GIVEN TASK: Copy out the listing that follows, exact in every word, and skip the images.

============

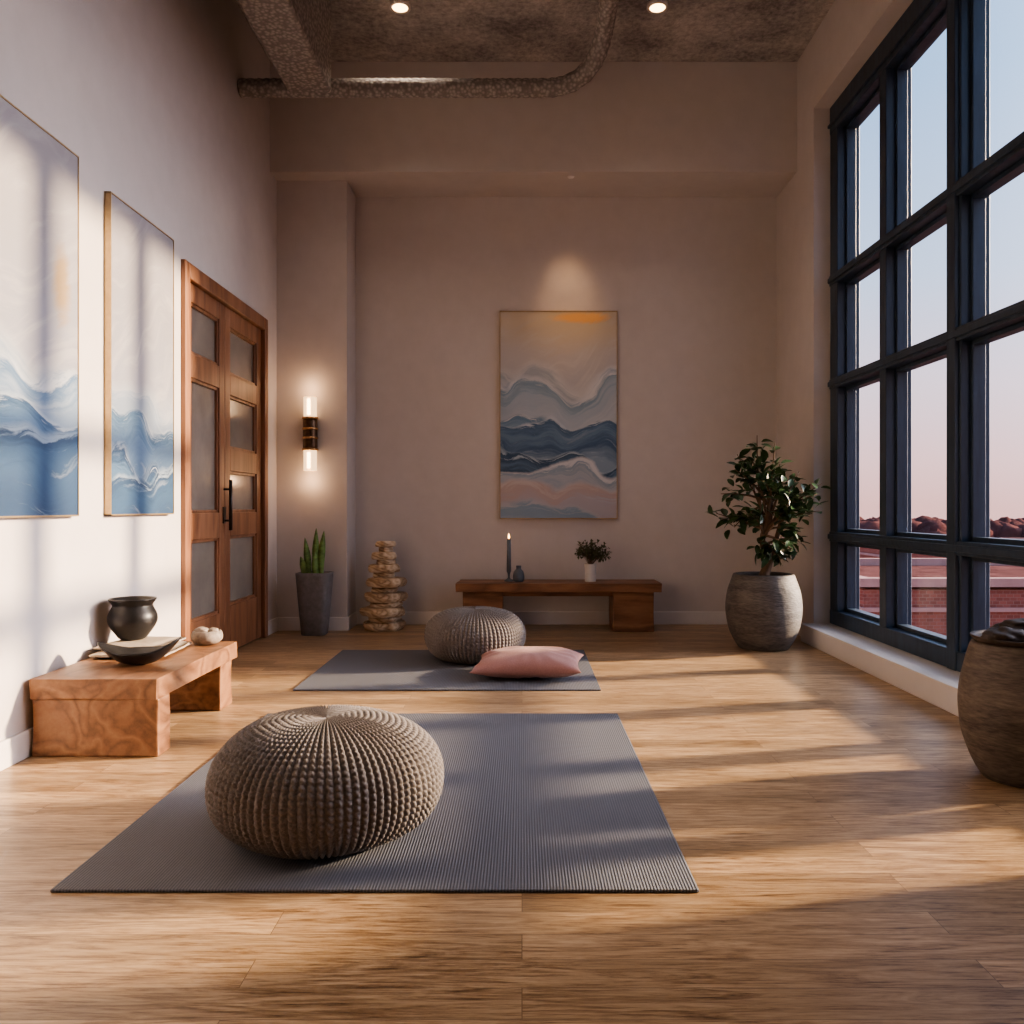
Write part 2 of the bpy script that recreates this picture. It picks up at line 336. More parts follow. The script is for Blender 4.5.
# ---------------------------------------------------------------- window
w=root('window_1',(2.58,4.8,.15))
X0,X1=2.52,2.70
fr=[(X0,X1,6.82,6.98,WZ0,WZ1),(X0,X1,2.6,2.78,WZ0,WZ1)]
for a,b in [(5.91,6.02),(4.06,4.18),(3.2,3.32)]: fr.append((X0,X1,a,b,WZ0,WZ1))
boxes('frame_posts',fr,M_blue,w,bevel=.006)
boxes('main_post',[(2.505,2.71,4.94,5.04,WZ0,WZ1),(2.53,2.70,4.92,5.06,WZ0,WZ1)],M_blue,w,bevel=.006)
ZR=[(WZ0,.265),(.82,.90),(2.06,2.14),(2.90,2.985),(4.14,WZ1)]
boxes('rails',[(X0-.008 if 0<i<4 else X0-.004,X1,2.6,6.98,a,b) for i,(a,b) in enumerate(ZR)],M_blue,w,bevel=.006)
boxes('rail_caps',[(X0-.022,X0+.03,2.6,6.98,(a+b)/2-.02,(a+b)/2+.02) for (a,b) in ZR[1:4]]+[(X0-.022,X0+.02,2.6,6.98,4.19,4.215)],M_blue,w,bevel=.005)
bays=[(6.02,6.82),(5.06,5.91),(4.18,4.92),(3.32,4.06),(2.78,3.2)]
sash=[];gl=[]
for (a,b) in bays:
    for i in range(4):
        z0=ZR[i][1]; z1=ZR[i+1][0]; t=.028
        sash+=[(2.585,2.66,a,a+t,z0,z1),(2.585,2.66,b-t,b,z0,z1),(2.585,2.66,a,b,z0,z0+t),(2.585,2.66,a,b,z1-t,z1)]
        gl.append((2.628,2.632,a+t,b-t,z0+t,z1-t))
boxes('sashes',sash,M_blue,w,bevel=.004)
mg,nt,b=newmat('window_glass')
nt.nodes.remove(b)
tr=N(nt,'ShaderNodeBsdfTransparent'); tr.inputs['Color'].default_value=(.97,.98,.99,1)
gg=N(nt,'ShaderNodeBsdfGlossy'); gg.inputs['Roughness'].default_value=.02
ms=N(nt,'ShaderNodeMixShader'); ms.inputs[0].default_value=.03
nt.links.new(tr.outputs[0],ms.inputs[1]); nt.links.new(gg.outputs[0],ms.inputs[2]); nt.links.new(ms.outputs[0],nt.nodes['Material Output'].inputs[0])
boxes('glass',gl,mg,w)

# ---------------------------------------------------------------- door
d=root('door_1',(XL-.05,6.37,0))
t=.085
boxes('frame',[(XL-.12,XL+.03,DY0,DY0+t,0,DZ),(XL-.12,XL+.03,DY1-t,DY1,0,DZ),(XL-.12,XL+.03,DY0+t,DY1-t,DZ-t-.02,DZ)],M_doorw,d,bevel=.008)
def leaf(nm,y0,y1,pan,edge):
    fx=(XL-.06,XL-.005); bs=[(fx[0],fx[1],y0,y0+edge,0.01,DZ-t-.02),(fx[0],fx[1],y1-edge,y1,0.01,DZ-t-.02)]
    zz=[0.01]+[v for p in pan for v in p]+[DZ-t-.02]
    for i in range(0,len(zz),2): bs.append((fx[0],fx[1],y0+edge,y1-edge,zz[i],zz[i+1]))
    boxes(nm+'_stiles',bs,M_doorw,d,bevel=.006)
    boxes(nm+'_beads',[q for (z0,z1) in pan for q in ((fx[0]+.012,fx[1]-.012,y0+edge,y0+edge+.02,z0,z1),(fx[0]+.012,fx[1]-.012,y1-edge-.02,y1-edge,z0,z1),(fx[0]+.012,fx[1]-.012,y0+edge,y1-edge,z0,z0+.02),(fx[0]+.012,fx[1]-.012,y0+edge,y1-edge,z1-.02,z1))],M_doorw,d,bevel=.003)
    boxes(nm+'_glass',[(XL-.045,XL-.035,y0+edge,y1-edge,z0,z1) for z0,z1 in pan],M_doorg,d)
mid=6.29
leaf('leaf_1',DY0+t,mid-.003,[(.33,.876),(1.06,1.96),(2.12,2.46)],.105)
leaf('leaf_2',mid+.003,DY1-t,[(.36,.88),(1.06,1.37),(1.54,1.94),(2.10,2.45)],.115)
tube('handle',[(XL+.045,mid-.02,.93),(XL+.045,mid-.02,1.30)],.013,M_metal,d)
tube('handle_mounts',[(XL-.01,mid-.02,1.0),(XL+.045,mid-.02,1.0)],.008,M_metal,d)
tube('handle_mounts_top',[(XL-.01,mid-.02,1.23),(XL+.045,mid-.02,1.23)],.008,M_metal,d)
boxes('lock_plate',[(XL-.006,XL+.004,mid-.05,mid+.0,.98,1.10)],M_metal,d)

# ---------------------------------------------------------------- paintings
def painting(c,wd,ht,mat,rot):
    r=root('abstract_painting',(0,0,0)); 
    D=.035
    cv=boxes('canvas',[(-wd/2+.006,wd/2-.006,-D+.004,-.002,-ht/2+.006,ht/2-.006)],mat)
    f=boxes('frame',[(-wd/2,-wd/2+.007,-D,0,-ht/2,ht/2),(wd/2-.007,wd/2,-D,0,-ht/2,ht/2),(-wd/2,wd/2,-D,0,-ht/2,-ht/2+.007),(-wd/2,wd/2,-D,0,ht/2-.007,ht/2)],M_gold)
    cv.parent=r; f.parent=r
    r.location=c; r.rotation_euler=(0,0,rot); return r
painting(((-.215+.897)/2,YB-.002,(2.93+.99)/2),1.10,1.94,ART_back,0)
painting((XL+.002,(3.04+4.14)/2,(2.80+1.055)/2),1.10,1.745,ART_l1,math.pi/2)
painting((XL+.002,(4.459+5.27)/2,(2.75+1.055)/2),.811,1.695,ART_l2,math.pi/2)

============

FINISHED TASK:
Write part 2 of the bpy script that recreates this picture. It picks up at line 336. More parts follow. The script is for Blender 4.5.
# ---------------------------------------------------------------- window
w=root('window_1',(2.58,4.8,.15))
X0,X1=2.52,2.70
fr=[(X0,X1,6.82,6.98,WZ0,WZ1),(X0,X1,2.6,2.78,WZ0,WZ1)]
for a,b in [(5.91,6.02),(4.06,4.18),(3.2,3.32)]: fr.append((X0,X1,a,b,WZ0,WZ1))
boxes('frame_posts',fr,M_blue,w,bevel=.006)
boxes('main_post',[(2.505,2.71,4.94,5.04,WZ0,WZ1),(2.53,2.70,4.92,5.06,WZ0,WZ1)],M_blue,w,bevel=.006)
ZR=[(WZ0,.265),(.82,.90),(2.06,2.14),(2.90,2.985),(4.14,WZ1)]
boxes('rails',[(X0-.008 if 0<i<4 else X0-.004,X1,2.6,6.98,a,b) for i,(a,b) in enumerate(ZR)],M_blue,w,bevel=.006)
boxes('rail_caps',[(X0-.022,X0+.03,2.6,6.98,(a+b)/2-.02,(a+b)/2+.02) for (a,b) in ZR[1:4]]+[(X0-.022,X0+.02,2.6,6.98,4.19,4.215)],M_blue,w,bevel=.005)
bays=[(6.02,6.82),(5.06,5.91),(4.18,4.92),(3.32,4.06),(2.78,3.2)]
sash=[];gl=[]
for (a,b) in bays:
    for i in range(4):
        z0=ZR[i][1]; z1=ZR[i+1][0]; t=.028
        sash+=[(2.585,2.66,a,a+t,z0,z1),(2.585,2.66,b-t,b,z0,z1),(2.585,2.66,a,b,z0,z0+t),(2.585,2.66,a,b,z1-t,z1)]
        gl.append((2.628,2.632,a+t,b-t,z0+t,z1-t))
boxes('sashes',sash,M_blue,w,bevel=.004)
mg,nt,b=newmat('window_glass')
nt.nodes.remove(b)
tr=N(nt,'ShaderNodeBsdfTransparent'); tr.inputs['Color'].default_value=(.97,.98,.99,1)
gg=N(nt,'ShaderNodeBsdfGlossy'); gg.inputs['Roughness'].default_value=.02
ms=N(nt,'ShaderNodeMixShader'); ms.inputs[0].default_value=.03
nt.links.new(tr.outputs[0],ms.inputs[1]); nt.links.new(gg.outputs[0],ms.inputs[2]); nt.links.new(ms.outputs[0],nt.nodes['Material Output'].inputs[0])
boxes('glass',gl,mg,w)

# ---------------------------------------------------------------- door
d=root('door_1',(XL-.05,6.37,0))
t=.085
boxes('frame',[(XL-.12,XL+.03,DY0,DY0+t,0,DZ),(XL-.12,XL+.03,DY1-t,DY1,0,DZ),(XL-.12,XL+.03,DY0+t,DY1-t,DZ-t-.02,DZ)],M_doorw,d,bevel=.008)
def leaf(nm,y0,y1,pan,edge):
    fx=(XL-.06,XL-.005); bs=[(fx[0],fx[1],y0,y0+edge,0.01,DZ-t-.02),(fx[0],fx[1],y1-edge,y1,0.01,DZ-t-.02)]
    zz=[0.01]+[v for p in pan for v in p]+[DZ-t-.02]
    for i in range(0,len(zz),2): bs.append((fx[0],fx[1],y0+edge,y1-edge,zz[i],zz[i+1]))
    boxes(nm+'_stiles',bs,M_doorw,d,bevel=.006)
    boxes(nm+'_beads',[q for (z0,z1) in pan for q in ((fx[0]+.012,fx[1]-.012,y0+edge,y0+edge+.02,z0,z1),(fx[0]+.012,fx[1]-.012,y1-edge-.02,y1-edge,z0,z1),(fx[0]+.012,fx[1]-.012,y0+edge,y1-edge,z0,z0+.02),(fx[0]+.012,fx[1]-.012,y0+edge,y1-edge,z1-.02,z1))],M_doorw,d,bevel=.003)
    boxes(nm+'_glass',[(XL-.045,XL-.035,y0+edge,y1-edge,z0,z1) for z0,z1 in pan],M_doorg,d)
mid=6.29
leaf('leaf_1',DY0+t,mid-.003,[(.33,.876),(1.06,1.96),(2.12,2.46)],.105)
leaf('leaf_2',mid+.003,DY1-t,[(.36,.88),(1.06,1.37),(1.54,1.94),(2.10,2.45)],.115)
tube('handle',[(XL+.045,mid-.02,.93),(XL+.045,mid-.02,1.30)],.013,M_metal,d)
tube('handle_mounts',[(XL-.01,mid-.02,1.0),(XL+.045,mid-.02,1.0)],.008,M_metal,d)
tube('handle_mounts_top',[(XL-.01,mid-.02,1.23),(XL+.045,mid-.02,1.23)],.008,M_metal,d)
boxes('lock_plate',[(XL-.006,XL+.004,mid-.05,mid+.0,.98,1.10)],M_metal,d)

# ---------------------------------------------------------------- paintings
def painting(c,wd,ht,mat,rot):
    r=root('abstract_painting',(0,0,0)); 
    D=.035
    cv=boxes('canvas',[(-wd/2+.006,wd/2-.006,-D+.004,-.002,-ht/2+.006,ht/2-.006)],mat)
    f=boxes('frame',[(-wd/2,-wd/2+.007,-D,0,-ht/2,ht/2),(wd/2-.007,wd/2,-D,0,-ht/2,ht/2),(-wd/2,wd/2,-D,0,-ht/2,-ht/2+.007),(-wd/2,wd/2,-D,0,ht/2-.007,ht/2)],M_gold)
    cv.parent=r; f.parent=r
    r.location=c; r.rotation_euler=(0,0,rot); return r
painting(((-.215+.897)/2,YB-.002,(2.93+.99)/2),1.10,1.94,ART_back,0)
painting((XL+.002,(3.04+4.14)/2,(2.80+1.055)/2),1.10,1.745,ART_l1,math.pi/2)
painting((XL+.002,(4.459+5.27)/2,(2.75+1.055)/2),.811,1.695,ART_l2,math.pi/2)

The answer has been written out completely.